Wednesday, September 24, 2008

Buffett Supports Bailout; Says Gov't Will Make Money


In a long interview uninterrupted by commercials on CNBC this morning, Warren Buffett voiced his support for Treasury Secretary Paulson's proposed bailout. He also said the U.S. government will make a very good profit on the deal (15%+ rate of return), if it buys at market prices.

Fed Chairman Ben Bernanke stupidly suggested yesterday that the government should buy at significantly above market prices. Buffett said that is not a good idea.

Buffett didn't mention this, but I should point out that if the government follows Bernanke's stupid idea and pays above market prices, it would remove less bad debt off of bank balance sheets than if it paid market prices. (The higher the price, the less you can buy.) Bernanke needs a refresher course in microeconomics, since he's suggesting paying more than the equilibrium price.

Buffett also said that President Obama or President McCain should keep Hank Paulson as Treasury Secretary for the first year of their presidency. (I think Obama could probably do quite well with NJ Governor Jon Corzine as Treasury Secretary, if he wanted. Jon Corzine, a Democrat, was Paulson's predecessor as CEO of Goldman Sachs.)

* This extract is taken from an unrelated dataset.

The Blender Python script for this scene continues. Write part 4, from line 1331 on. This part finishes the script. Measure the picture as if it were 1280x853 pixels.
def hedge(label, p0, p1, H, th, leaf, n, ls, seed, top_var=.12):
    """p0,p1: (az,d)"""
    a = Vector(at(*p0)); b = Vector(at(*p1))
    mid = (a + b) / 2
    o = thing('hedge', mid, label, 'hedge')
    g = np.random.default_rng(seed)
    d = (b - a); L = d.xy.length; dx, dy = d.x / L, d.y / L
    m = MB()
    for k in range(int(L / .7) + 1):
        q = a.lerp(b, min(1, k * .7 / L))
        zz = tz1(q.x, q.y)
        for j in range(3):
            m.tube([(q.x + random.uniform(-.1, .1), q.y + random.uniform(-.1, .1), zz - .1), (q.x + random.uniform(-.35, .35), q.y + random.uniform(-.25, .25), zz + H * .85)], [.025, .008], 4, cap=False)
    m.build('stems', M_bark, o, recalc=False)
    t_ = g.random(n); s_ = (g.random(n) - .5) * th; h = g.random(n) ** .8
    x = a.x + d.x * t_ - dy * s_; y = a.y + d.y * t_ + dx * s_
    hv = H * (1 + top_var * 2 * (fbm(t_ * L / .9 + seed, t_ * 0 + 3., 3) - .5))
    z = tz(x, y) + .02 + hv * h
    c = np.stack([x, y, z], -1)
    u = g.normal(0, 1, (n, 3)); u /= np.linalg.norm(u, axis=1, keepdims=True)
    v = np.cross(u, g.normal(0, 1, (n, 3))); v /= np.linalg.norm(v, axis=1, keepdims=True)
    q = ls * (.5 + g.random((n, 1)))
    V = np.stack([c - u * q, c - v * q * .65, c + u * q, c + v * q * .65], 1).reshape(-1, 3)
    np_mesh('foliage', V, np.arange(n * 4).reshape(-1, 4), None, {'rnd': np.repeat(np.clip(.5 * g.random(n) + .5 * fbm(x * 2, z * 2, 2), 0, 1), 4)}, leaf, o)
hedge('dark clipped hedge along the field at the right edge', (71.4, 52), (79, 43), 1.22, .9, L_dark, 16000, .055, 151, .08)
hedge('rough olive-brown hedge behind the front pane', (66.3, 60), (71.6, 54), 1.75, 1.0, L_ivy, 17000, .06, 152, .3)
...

Here is the full interview:
While on the topic of the bailout, let me point out that Carnegie Mellon University economist Allan Meltzer has his own proposal:
if they're going to do something, then what they ought to do is make loans, which the financial institutions have to repay with interest. And if you think — that's an idea which the Chileans have used in a bigger crisis than this for them in 1982, and it worked for them. People paid back the loans. They weren't allowed to pay dividends until they repaid the loans. They weren't allowed to take bonuses until they repaid the loans. I think that's the way — if we're going to do this, then that's the way we should do it.
Somehow, I doubt that if the government follows Meltzer's idea it will earn a 15%+ rate of return. However, I do like the idea of prohibiting dividend payments until the credit crisis has passed.